(AIM):
Strip the pictures and reproduce the rest of the listing exactly.

(PROVIDED RECORDS):
--------------------------------------------------

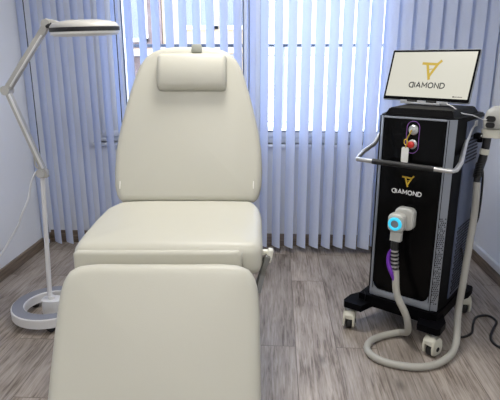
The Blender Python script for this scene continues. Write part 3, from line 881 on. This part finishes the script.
# hose: hangs from the grip, loops over the floor and climbs to the second handpiece
wp = [MXM @ Vector((.018, -.290, .405)), MXM @ Vector((.040, -.305, .29)), MXM @ Vector((.090, -.300, .195)), MXM @ Vector((.100, -.278, .125)), MXM @ Vector((.084, -.238, .065)),
      MXM @ Vector((.030, -.203, .028)), Vector((.56, 2.355, .0185)), Vector((.487, 2.295, .0185)), Vector((.463, 2.216, .0185)), Vector((.495, 2.145, .0185)), Vector((.575, 2.100, .0185)),
      Vector((.69, 2.088, .0185)), Vector((.80, 2.135, .021)), Vector((.895, 2.245, .040)), MXM @ Vector((.27, -.045, .15)), MXM @ Vector((.267, -.01, .30)), MXM @ Vector((.262, .045, .49)),
      MXM @ Vector((.258, .085, .64)), MXM @ Vector((.254, .095, .74)), MXM @ Vector((.248, .100, .81))]
bm = NB(); tube(bm, [inv @ p for p in wp], .0175, 14, 8); to_obj('hose', bm, 'hose', hp, 70)

# second handpiece in the holder
h2 = thing('treatment_handpiece', 'cream gun-shaped handpiece with black ribbed hose hanging at the right flank of the machine', 'handpiece')
h2.location = MXM @ Vector((.262, .135, 1.095)); h2.rotation_euler = (0, 0, MR)
bm = NB()
cushion(bm, [(-.062, -.045), (-.064, .0), (-.050, .045), (-.02, .068), (.03, .072), (.075, .06), (.08, .0), (.075, -.045)], .070, .022, .004,
        lambda u, v, w: Vector((u*.86+.03+w*.3, -w+u*.25, v+.022)), 64)
b2 = to_obj('body', bm, 'hp_white', h2, 60)
bm = NB(); prism(bm, rounded_rect(.085, .062, .015, 5), -.060, -.020, Matrix.Translation((.018, -.01, 0)), scale_top=1.05); to_obj('collar', bm, 'cream_plastic', h2, 40)
bm = NB()
mm = Matrix.Translation((.018, -.050, .018)) @ Matrix.Rotation(R(-12), 4, 'Z') @ ZF
prism(bm, rounded_rect(.044, .027, .012, 5, 0, .015), 0, .006, mm); prism(bm, rounded_rect(.042, .025, .011, 5, 0, -.015), 0, .006, mm)
to_obj('lens_window', bm, 'black_rubber', b2, 40)
G = [Vector((.004, -.01, -.055)), Vector((.000, -.012, -.12)), Vector((-.006, -.016, -.17)), Vector((-.012, -.022, -.22)), Vector((-.016, -.034, -.285))]
bm = NB(); tube(bm, G, [.019, .019, .021, .019, .016], 16, 5); g2 = to_obj('grip', bm, 'hose_black', h2, 60)
bm = NB(); tube(bm, [(.0, -.012, -.118), (-.003, -.014, -.146)], .0225, 20); to_obj('grip_ring', bm, 'cream_plastic', g2, 50)
bm = NB()
for k in range(9):
    q = G[3].lerp(G[4], k/8)+Vector((0, 0, .03)); tube(bm, [q+Vector((0, 0, -.002)), q+Vector((0, 0, .002))], .0215, 16)
to_obj('grip_rib', bm, 'hose_black', g2, 50)

# white cable from the screen to the second handpiece
i0 = MXM @ Vector((.165, .02, 1.20))
def mp_(p): return MXM @ Vector(p)
bm = NB(); tube(bm, [mp_((.105, -.045, 1.198)), mp_((.140, -.055, 1.186)), mp_((.176, -.045, 1.160)), mp_((.212, .02, 1.146)), mp_((.238, .10, 1.122)), mp_((.252, .09, 1.124)), mp_((.262, .078, 1.124))], .0026, 8, 6)
tag(to_obj('cable', bm, 'white_plain', smooth=60), 'thin white cable running from the screen to the handpiece at the right of the machine', 'cable')

# black mains cord on the floor
bm = NB()
cp = [mp_((.205, .10, .165)), mp_((.245, .08, .14)), (.985, 2.455, .05), (.96, 2.400, .010), (.985, 2.385, .008), (1.045, 2.430, .008), (1.085, 2.52, .008), (1.135, 2.605, .008), (1.205, 2.625, .008), (1.225, 2.56, .008), (1.165, 2.46, .008),
      (1.125, 2.385, .008), (1.122, 2.32, .008), (1.16, 2.27, .008), (1.23, 2.23, .008), (1.34, 2.20, .008)]
tube(bm, cp, .0065, 8, 6)
tag(to_obj('power_cord', bm, 'hose_black', smooth=60), 'black mains cord snaking over the floor at the right of the machine', 'cord')

# ------------------------------------------------------------ ceiling lights
for k, (x, y) in enumerate(((-.2, 2.3), (-.2, .4), (-.2, -1.3))):  # the panel nearest the window is added to brighten blind, floor and machine
    t = thing('ceiling_light', ('added square white flat ceiling light nearest the window, brightening the blind', 'square white flat ceiling light in the middle of the ceiling', 'square white flat ceiling light farthest from the window')[k], 'ceiling light', (x, y, ZC))
    bm = NB(); box(bm, (0, 0, -.015), (.62, .62, .03), bev=.004); to_obj('frame', bm, 'white_trim', t, 40)
    bm = NB(); box(bm, (0, 0, -.032), (.56, .56, .006)); to_obj('diffuser', bm, 'light', t)
    la = bpy.data.lights.new('panel', 'AREA'); la.shape = 'SQUARE'; la.size = .56; la.energy = (23, 15, 18)[k]; la.color = (1, .965, .90)
    lo = bpy.data.objects.new('panel_light', la); C.objects.link(lo); lo.location = (0, 0, -.04); lo.parent = t

# ------------------------------------------------------------ daylight
w = bpy.data.worlds.new('world'); bpy.context.scene.world = w; w.use_nodes = True
nt = w.node_tree; N, L = nt.nodes, nt.links
bg = N['Background']
tc = N.new('ShaderNodeTexCoord'); sx = N.new('ShaderNodeSeparateXYZ'); L.new(tc.outputs['Generated'], sx.inputs[0])
rp = N.new('ShaderNodeValToRGB'); rp.color_ramp.elements[0].color = (.88, .94, 1, 1); rp.color_ramp.elements[1].color = (.62, .76, 1, 1)
rp.color_ramp.elements[0].position = 0; rp.color_ramp.elements[1].position = .8
L.new(sx.outputs['Z'], rp.inputs['Fac']); L.new(rp.outputs[0], bg.inputs['Color'])
bg.inputs['Strength'].default_value = 7.5
po = bpy.data.lights.new('window_portal', 'AREA'); po.shape = 'RECTANGLE'; po.size = WX1-WX0; po.size_y = WZ1-WZ0; po.cycles.is_portal = True
pp = bpy.data.objects.new('window_portal', po); C.objects.link(pp); pp.location = ((WX0+WX1)/2, YB+TH+.02, (WZ0+WZ1)/2); pp.rotation_euler = (R(-90), 0, 0)

sc = bpy.context.scene
sc.view_settings.view_transform = 'Standard'; sc.view_settings.look = 'None'
sc.view_settings.exposure = .12; sc.view_settings.gamma = 1
sc.cycles.max_bounces = 8; sc.cycles.transparent_max_bounces = 12
sc.cycles.use_denoising = True
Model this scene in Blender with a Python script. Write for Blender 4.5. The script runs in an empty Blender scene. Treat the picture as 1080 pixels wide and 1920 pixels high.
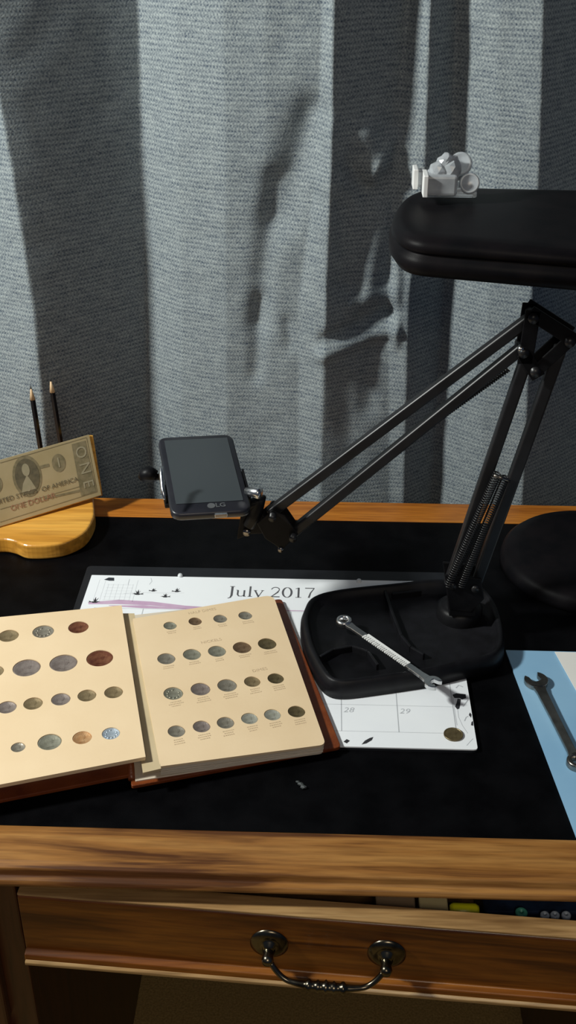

--------------------------------------------------

(ANSWER TO THIS TASK):
The Blender Python script for this scene continues. Write part 3, from line 881 on. This part finishes the script.
# hose: hangs from the grip, loops over the floor and climbs to the second handpiece
wp = [MXM @ Vector((.018, -.290, .405)), MXM @ Vector((.040, -.305, .29)), MXM @ Vector((.090, -.300, .195)), MXM @ Vector((.100, -.278, .125)), MXM @ Vector((.084, -.238, .065)),
      MXM @ Vector((.030, -.203, .028)), Vector((.56, 2.355, .0185)), Vector((.487, 2.295, .0185)), Vector((.463, 2.216, .0185)), Vector((.495, 2.145, .0185)), Vector((.575, 2.100, .0185)),
      Vector((.69, 2.088, .0185)), Vector((.80, 2.135, .021)), Vector((.895, 2.245, .040)), MXM @ Vector((.27, -.045, .15)), MXM @ Vector((.267, -.01, .30)), MXM @ Vector((.262, .045, .49)),
      MXM @ Vector((.258, .085, .64)), MXM @ Vector((.254, .095, .74)), MXM @ Vector((.248, .100, .81))]
bm = NB(); tube(bm, [inv @ p for p in wp], .0175, 14, 8); to_obj('hose', bm, 'hose', hp, 70)

# second handpiece in the holder
h2 = thing('treatment_handpiece', 'cream gun-shaped handpiece with black ribbed hose hanging at the right flank of the machine', 'handpiece')
h2.location = MXM @ Vector((.262, .135, 1.095)); h2.rotation_euler = (0, 0, MR)
bm = NB()
cushion(bm, [(-.062, -.045), (-.064, .0), (-.050, .045), (-.02, .068), (.03, .072), (.075, .06), (.08, .0), (.075, -.045)], .070, .022, .004,
        lambda u, v, w: Vector((u*.86+.03+w*.3, -w+u*.25, v+.022)), 64)
b2 = to_obj('body', bm, 'hp_white', h2, 60)
bm = NB(); prism(bm, rounded_rect(.085, .062, .015, 5), -.060, -.020, Matrix.Translation((.018, -.01, 0)), scale_top=1.05); to_obj('collar', bm, 'cream_plastic', h2, 40)
bm = NB()
mm = Matrix.Translation((.018, -.050, .018)) @ Matrix.Rotation(R(-12), 4, 'Z') @ ZF
prism(bm, rounded_rect(.044, .027, .012, 5, 0, .015), 0, .006, mm); prism(bm, rounded_rect(.042, .025, .011, 5, 0, -.015), 0, .006, mm)
to_obj('lens_window', bm, 'black_rubber', b2, 40)
G = [Vector((.004, -.01, -.055)), Vector((.000, -.012, -.12)), Vector((-.006, -.016, -.17)), Vector((-.012, -.022, -.22)), Vector((-.016, -.034, -.285))]
bm = NB(); tube(bm, G, [.019, .019, .021, .019, .016], 16, 5); g2 = to_obj('grip', bm, 'hose_black', h2, 60)
bm = NB(); tube(bm, [(.0, -.012, -.118), (-.003, -.014, -.146)], .0225, 20); to_obj('grip_ring', bm, 'cream_plastic', g2, 50)
bm = NB()
for k in range(9):
    q = G[3].lerp(G[4], k/8)+Vector((0, 0, .03)); tube(bm, [q+Vector((0, 0, -.002)), q+Vector((0, 0, .002))], .0215, 16)
to_obj('grip_rib', bm, 'hose_black', g2, 50)

# white cable from the screen to the second handpiece
i0 = MXM @ Vector((.165, .02, 1.20))
def mp_(p): return MXM @ Vector(p)
bm = NB(); tube(bm, [mp_((.105, -.045, 1.198)), mp_((.140, -.055, 1.186)), mp_((.176, -.045, 1.160)), mp_((.212, .02, 1.146)), mp_((.238, .10, 1.122)), mp_((.252, .09, 1.124)), mp_((.262, .078, 1.124))], .0026, 8, 6)
tag(to_obj('cable', bm, 'white_plain', smooth=60), 'thin white cable running from the screen to the handpiece at the right of the machine', 'cable')

# black mains cord on the floor
bm = NB()
cp = [mp_((.205, .10, .165)), mp_((.245, .08, .14)), (.985, 2.455, .05), (.96, 2.400, .010), (.985, 2.385, .008), (1.045, 2.430, .008), (1.085, 2.52, .008), (1.135, 2.605, .008), (1.205, 2.625, .008), (1.225, 2.56, .008), (1.165, 2.46, .008),
      (1.125, 2.385, .008), (1.122, 2.32, .008), (1.16, 2.27, .008), (1.23, 2.23, .008), (1.34, 2.20, .008)]
tube(bm, cp, .0065, 8, 6)
tag(to_obj('power_cord', bm, 'hose_black', smooth=60), 'black mains cord snaking over the floor at the right of the machine', 'cord')

# ------------------------------------------------------------ ceiling lights
for k, (x, y) in enumerate(((-.2, 2.3), (-.2, .4), (-.2, -1.3))):  # the panel nearest the window is added to brighten blind, floor and machine
    t = thing('ceiling_light', ('added square white flat ceiling light nearest the window, brightening the blind', 'square white flat ceiling light in the middle of the ceiling', 'square white flat ceiling light farthest from the window')[k], 'ceiling light', (x, y, ZC))
    bm = NB(); box(bm, (0, 0, -.015), (.62, .62, .03), bev=.004); to_obj('frame', bm, 'white_trim', t, 40)
    bm = NB(); box(bm, (0, 0, -.032), (.56, .56, .006)); to_obj('diffuser', bm, 'light', t)
    la = bpy.data.lights.new('panel', 'AREA'); la.shape = 'SQUARE'; la.size = .56; la.energy = (23, 15, 18)[k]; la.color = (1, .965, .90)
    lo = bpy.data.objects.new('panel_light', la); C.objects.link(lo); lo.location = (0, 0, -.04); lo.parent = t

# ------------------------------------------------------------ daylight
w = bpy.data.worlds.new('world'); bpy.context.scene.world = w; w.use_nodes = True
nt = w.node_tree; N, L = nt.nodes, nt.links
bg = N['Background']
tc = N.new('ShaderNodeTexCoord'); sx = N.new('ShaderNodeSeparateXYZ'); L.new(tc.outputs['Generated'], sx.inputs[0])
rp = N.new('ShaderNodeValToRGB'); rp.color_ramp.elements[0].color = (.88, .94, 1, 1); rp.color_ramp.elements[1].color = (.62, .76, 1, 1)
rp.color_ramp.elements[0].position = 0; rp.color_ramp.elements[1].position = .8
L.new(sx.outputs['Z'], rp.inputs['Fac']); L.new(rp.outputs[0], bg.inputs['Color'])
bg.inputs['Strength'].default_value = 7.5
po = bpy.data.lights.new('window_portal', 'AREA'); po.shape = 'RECTANGLE'; po.size = WX1-WX0; po.size_y = WZ1-WZ0; po.cycles.is_portal = True
pp = bpy.data.objects.new('window_portal', po); C.objects.link(pp); pp.location = ((WX0+WX1)/2, YB+TH+.02, (WZ0+WZ1)/2); pp.rotation_euler = (R(-90), 0, 0)

sc = bpy.context.scene
sc.view_settings.view_transform = 'Standard'; sc.view_settings.look = 'None'
sc.view_settings.exposure = .12; sc.view_settings.gamma = 1
sc.cycles.max_bounces = 8; sc.cycles.transparent_max_bounces = 12
sc.cycles.use_denoising = True
Model this scene in Blender with a Python script. Write for Blender 4.5. The script runs in an empty Blender scene. Treat the picture as 1080 pixels wide and 1920 pixels high.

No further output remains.